In response to strengthened liar arguments, some contributors argue that certain notions which seem intelligible, ultimately aren't. This line is taken, as we have seen, by Field who holds that there is no notion of determinate truth that satisfies all the properties that one would intuitively be inclined to require it to have.
Maudlin's reaction (if I understand him correctly) to attempts to take strengthened liar revenge on his truth theory is different. He recognizes that a putative strengthened liar argument shows that any ideal set of pragmatic rules will judge either some truths to be unassertible or some falsehoods to be assertible. From this, Maudlin concludes that no such ideal set of pragmatic rules of assertion can exist.
Some authors believe that strengthened liar reasoning should be put to positive instead of destructive use. In a sense, contextualists can be seen to belong to this camp. Simmons, for instance, argues that strengthened liar reasoning generates a context in which the liar sentence can be said to be true after all. Roy T. Cook argues that strengthened liar reasoning forces us to recognize intermediate truth values that run all the way through the (open-ended) ordinal numbers. Eklund takes strengthened liar reasoning to expose expressive incompleteness of any language and at the same time to point to a way in which any given language can be coherently extended. This leads him to sketch the contours of a future theory of possible languages. In fact, the authors who belong to this camp are likely to supplement their theory with a component that is like Field's response to the strengthened liar. For instance, Cook holds that, contrary to appearances, the sentence 'This sentence is either outright false or has one of the pathological truth values' is in the end unintelligible. More precisely, this means that according to Cook there is no absolute notion of 'having one of the pathological truth values'.

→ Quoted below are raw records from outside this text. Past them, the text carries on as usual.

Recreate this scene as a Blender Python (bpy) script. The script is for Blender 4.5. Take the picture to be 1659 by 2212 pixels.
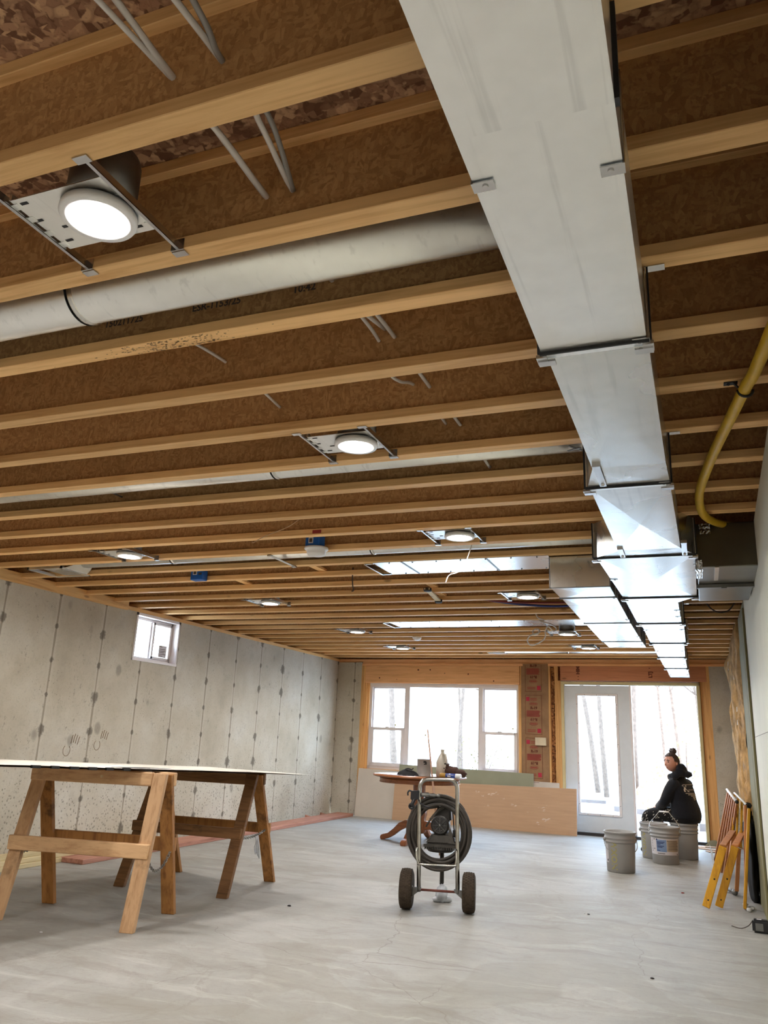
import bpy, bmesh, math, random
from mathutils import Vector, Matrix, noise
from mathutils.bvhtree import BVHTree
random.seed(7)
PI = math.pi
SC = bpy.context.scene
COL = SC.collection
for o in list(bpy.data.objects):
    bpy.data.objects.remove(o)

# ------------------------------------------------------------------ camera, world, lights, exposure
HZ = 2.388            # underside of the joists
CAMZ = 1.17
def make_camera():
    yaw, pit, rol = -0.381477, 0.279865, 0.041971
    f = Vector((math.sin(yaw)*math.cos(pit), math.cos(yaw)*math.cos(pit), math.sin(pit)))
    r = Vector((math.cos(yaw), -math.sin(yaw), 0))
    u = r.cross(f)
    rr = r*math.cos(rol) + u*math.sin(rol)
    uu = -r*math.sin(rol) + u*math.cos(rol)
    cam = bpy.data.cameras.new('camera')
    cam.sensor_fit = 'HORIZONTAL'; cam.sensor_width = 36.0
    cam.lens = 1695.82/1659*36
    cam.clip_start = 0.05; cam.clip_end = 400
    o = bpy.data.objects.new('camera', cam); COL.objects.link(o)
    m = Matrix((rr, uu, -f)).transposed().to_4x4(); m.translation = Vector((0, 0, CAMZ))
    o.matrix_world = m
    SC.camera = o
make_camera()
SC.view_settings.view_transform = 'Standard'
SC.view_settings.look = 'None'
SC.view_settings.gamma = 1.0
SC.view_settings.use_curve_mapping = False
SC.view_settings.exposure = 0.47
SC.cycles.use_denoising = True
SC.cycles.max_bounces = 9
SC.cycles.diffuse_bounces = 6
SC.cycles.glossy_bounces = 5
SC.cycles.transparent_max_bounces = 12
SC.cycles.sample_clamp_indirect = 12.0
SC.cycles.caustics_reflective = False
SC.cycles.caustics_refractive = False
SKY_STRENGTH = 10.0
LAMP_EMIT = 430.0
def make_world():
    w = bpy.data.worlds.new('world'); SC.world = w; w.use_nodes = True
    nt = w.node_tree; nt.nodes.clear()
    tc = nt.nodes.new('ShaderNodeTexCoord'); sep = nt.nodes.new('ShaderNodeSeparateXYZ')
    nt.links.new(tc.outputs['Generated'], sep.inputs[0])
    rp = nt.nodes.new('ShaderNodeValToRGB')
    rp.color_ramp.elements[0].position = 0.0; rp.color_ramp.elements[0].color = (0.77, 0.88, 1.0, 1)
    rp.color_ramp.elements[1].position = 0.75; rp.color_ramp.elements[1].color = (0.42, 0.66, 1.0, 1)
    nt.links.new(sep.outputs[2], rp.inputs[0])
    bg = nt.nodes.new('ShaderNodeBackground'); bg.inputs[1].default_value = SKY_STRENGTH
    nt.links.new(rp.outputs[0], bg.inputs[0])
    out = nt.nodes.new('ShaderNodeOutputWorld'); nt.links.new(bg.outputs[0], out.inputs[0])
make_world()
def lamp_area(x, y, z, power, r=.075, col=(1, .98, .97)):
    l = bpy.data.lights.new('ceiling_lamp_light', 'AREA'); l.shape = 'DISK'; l.size = r*2; l.energy = power; l.color = col
    o = bpy.data.objects.new('ceiling_lamp_light', l); COL.objects.link(o); o.location = (x, y, z)
for (lx, ly) in ((-3.76, 1.3), (-3.76, 2.92), (-1.31, -.4), (-3.76, -.4), (-1.31, -2.2), (-3.76, -2.2)):
    lamp_area(lx, ly, HZ-.02, 19)

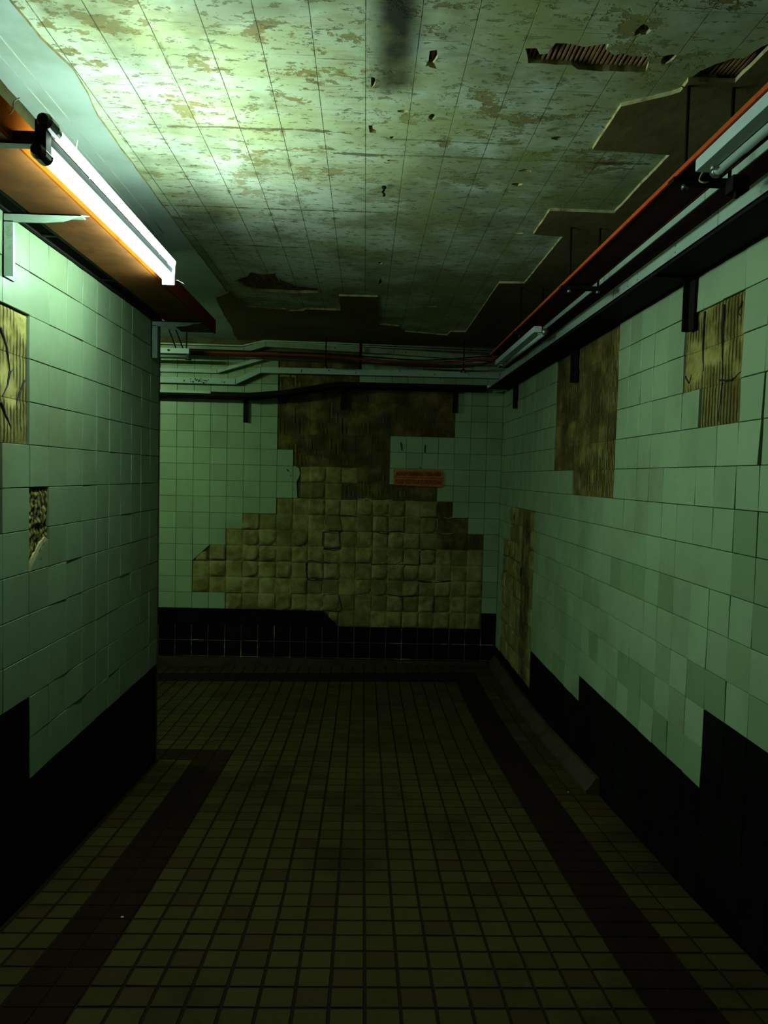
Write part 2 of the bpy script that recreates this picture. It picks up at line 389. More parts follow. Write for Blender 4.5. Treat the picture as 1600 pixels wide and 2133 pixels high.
# --- back wall
root = thing('wall_back', 'far end wall half stripped of its pale tiles down to cement', 'wall', (0, YB, 0), kind='structure')
boxobj('masonry', M['bed'], root, -4.8, WR+.2, YB+.011, YB+.25, -.3, 3.1)
FB = lambda u, v, n: (u, YB-n, v)
boxobj('dado_bed', M['dado_bed'], root, -2.2, WR, YB+.0025, YB+.012, -.2, .34)
us = [-.818-.1545*k for k in range(25, 0, -1)] + [-.818+.15*k for k in range(0, 14)] + [WR]
vs = [-.255+.15*k for k in range(0, 22)]
def kb(u, v):
    if v < .345: return 'd'
    if v < .495: return 'd' if (u < -.368 or u > 1.132) else 'pad' if u > -.218 else 'none'
    def inn(a, b): return a < u < b
    if v < .645: return 'pad' if inn(-1.281, 1.132) else 'w'
    if v < .945: return 'pad' if inn(-1.59, 1.19) else 'w'
    if v < 1.095: return 'none' if inn(-1.59, -1.43) else 'pad' if inn(-1.43, 1.132) else 'w'
    if v < 1.245: return ('rib' if u > .682 else 'pad') if inn(-1.281, 1.132) else 'w'
    if v < 1.395: return ('rib' if u > .682 else 'pad') if inn(-1.127, .982) else 'w'
    if v < 1.545: return ('rib' if u > .682 else 'pad') if inn(-.818, .832) else 'w'
    if v < 1.695: return 'none' if inn(-.668, -.518) else ('riblight' if u > -.218 else 'pad') if inn(-.518, .682) else 'w'
    if v < 1.845: return 'none' if inn(-.668, -.518) else ('pad' if u < .0 else 'rib') if inn(-.518, .232) else 'w'
    if v < 1.995: return 'rib' if inn(-.668, .232) else 'w'
    if v < 2.145: return 'rib' if inn(-.818, .232) else 'w'
    if v > 2.63: return 'rib' if inn(-.75, -.0) else 'w'
    return 'rib' if inn(-.818, .832) else 'w'
cuts = {
 (-.59, 1.77): ([(-.668,1.695),(-.632,1.695),(-.615,1.73),(-.600,1.775),(-.612,1.825),(-.650,1.845),(-.668,1.845)], 'w'),
 (-.59, 1.62): ([(-.668,1.545),(-.622,1.545),(-.626,1.62),(-.632,1.695),(-.668,1.695)], 'w'),
 (-1.51, 1.02): ([(-1.59,.945),(-1.43,1.095),(-1.59,1.095)], 'w'),
 (-.29, .42): ([(-.368,.345),(-.218,.345),(-.368,.495)], 'd'),
}
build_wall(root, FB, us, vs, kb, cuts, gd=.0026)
bm = bmesh.new()
for u0, u1, v0, v1 in ((-.60,-.52,1.55,1.69),(-.59,-.52,1.70,1.84),(-1.56,-1.46,.95,1.03),(-.31,-.22,.40,.49)): pad(bm, FB, u0, u1, v0, v1, h=.006)
for u in (-.818, -.70, -.60): pad(bm, FB, u+.01, u+.1, 2.66, 2.74, h=.005)
link('mortar_bed', bm, [M['pad']], root)
# exposed ridges and torn tile scraps in the big patch
bm = bmesh.new()
for k in range(75):
    x = random.choice([-.818+.15*i for i in range(13)]) + random.gauss(0, .004); z = random.uniform(.40, 1.5)
    if k % 2: p = [(x+random.gauss(0,.006), z+t*.035) for t in range(4)]
    else:
        z = random.choice([.495+.15*i for i in range(8)]) + random.gauss(0,.004); x = random.uniform(-1.1, 1.0); p = [(x+t*.035, z+random.gauss(0,.006)) for t in range(4)]
    if p[0][0] < -.8 + max(0, z-1.1)*.6 or p[-1][0] > .9: continue
    tube(bm, curve([(a, YB+.008, b) for a, b in p], 3), .0032, 5)
link('mortar_ridge', bm, M['edge'], root)
bm = bmesh.new()
for k in range(34):
    i, j = random.randint(1, 12), random.randint(2, 8); x, z = -.818+.15*i, .345+.15*j
    if x < -.6+max(0, z-1.2): continue
    p = [(x, z)]
    for q in range(random.randint(1, 3)):
        x += random.choice((-.15, .15, 0, 0)); z += random.choice((-.15, 0, .15)) if p[-1][0] == x else 0
        if z > 1.5 or z < .4 or x > .9: break
        p.append((x, z))
    if len(p) < 2: continue
    c = curve([(a+random.gauss(0,.009), YB+.0005, b+random.gauss(0,.009)) for a, b in p], 9)
    c = [v+Vector((.006*noise.noise(v*31), 0, .006*noise.noise(v*27+Vector((5,1,2))))) for v in c]
    tube(bm, c, .0032, 5)
link('mortar_crack', bm, M['hole'], root)
bm = bmesh.new()
for k in range(60):
    x = random.choice([-.668+.15*i for i in range(10)]) + random.gauss(0, .003); z = random.uniform(2.0, 2.5) if x > .2 else random.uniform(1.86, 2.5)
    if x > .82: continue
    L = random.uniform(.03, .12)
    p = [(x+random.gauss(0,.002), z+t*L/3) for t in range(4)] if k % 3 else [(x+t*L/3, round((z-.345)/.15)*.15+.345+random.gauss(0,.002)) for t in range(4)]
    tube(bm, [(a, YB+.0085, b) for a, b in p], .0022, 5)
link('faint_ridge', bm, M['rib_back_light'], root)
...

Thomas Hofweber sketches a refreshingly new but somewhat underdeveloped approach to the liar paradox. In his view, even our rules of deductive logic are not without exceptions: they are default rules only. Just like penguins are exceptions to the general truth that 'Birds fly', the argument of the liar paradox involves either an exception to the (quasi-logical) Tarski biconditional scheme or to the rules of classical logic. Thus he finds the argument of the liar paradox rationally flawless. Unfortunately Hofweber does not analyze the situation in further detail here. In particular, one would like to know whether the contradiction to which the liar argument leads is due to an exception to the Tarskian truth scheme or to an exception to one or more rules of deductive reasoning that are used in the liar argument (or both).
So where does all of this leave us? Given the extensive disagreement about strengthened liar reasoning, as witnessed in this collection, it seems safe to predict that the problem of the strengthened liar will play an important role in the field of the semantic paradoxes for some time to come. To conclude, let me sketch a proposed solution that is not discussed in the collection under review and which may, admittedly, sound too simple to be tenable. Maudlin seems to me right in emphasizing that in the discussion of the liar paradox, the concept of assertion is key. Maudlin is also right to identify as a lesson of the liar paradox that we should neither assert nor deny the liar sentence. But he goes wrong when he asserts that the liar sentence is not true. Indeed, 'Only assert what you take to be true' should be taken to be an elementary constraint on any pragmatic theory of assertion. So pace Maudlin we should refuse to make any assertions about the truth-theoretic status of the liar sentence. Now one might accuse this stance of 'assertive incompleteness'. Don't we know (as a result of going through the argument of the liar paradox) that the liar sentence is not true but truth valueless? To which I reply that we know no such thing. Indeed, to belabor what by now should be a platitude, the strengthened liar argument alerts us to this. In sum, we can indeed reason ourselves into a contradiction from the supposition that the liar sentence is true. But it does not follow from this that the liar sentence is not true. When dealing with the semantic paradoxes, we should be steadfast and reason only on the basis of the inference rules of partial logic.
References
Burge, T. (1979) "Semantical Paradox," Journal of Philosophy 76(1979), p. 169-198.
Field, H. (2008) Saving Truth from Paradox. Oxford University Press.
Friedman, H. and Sheard, M. (1987) "An Axiomatic Approach to Self-Referential Truth," Annals of Pure and Applied Logic 33(1987), p. 1-33.
Kripke, S. (1975) "Outline of a Theory of Truth," Journal of Philosophy 72(1975), p. 690-716.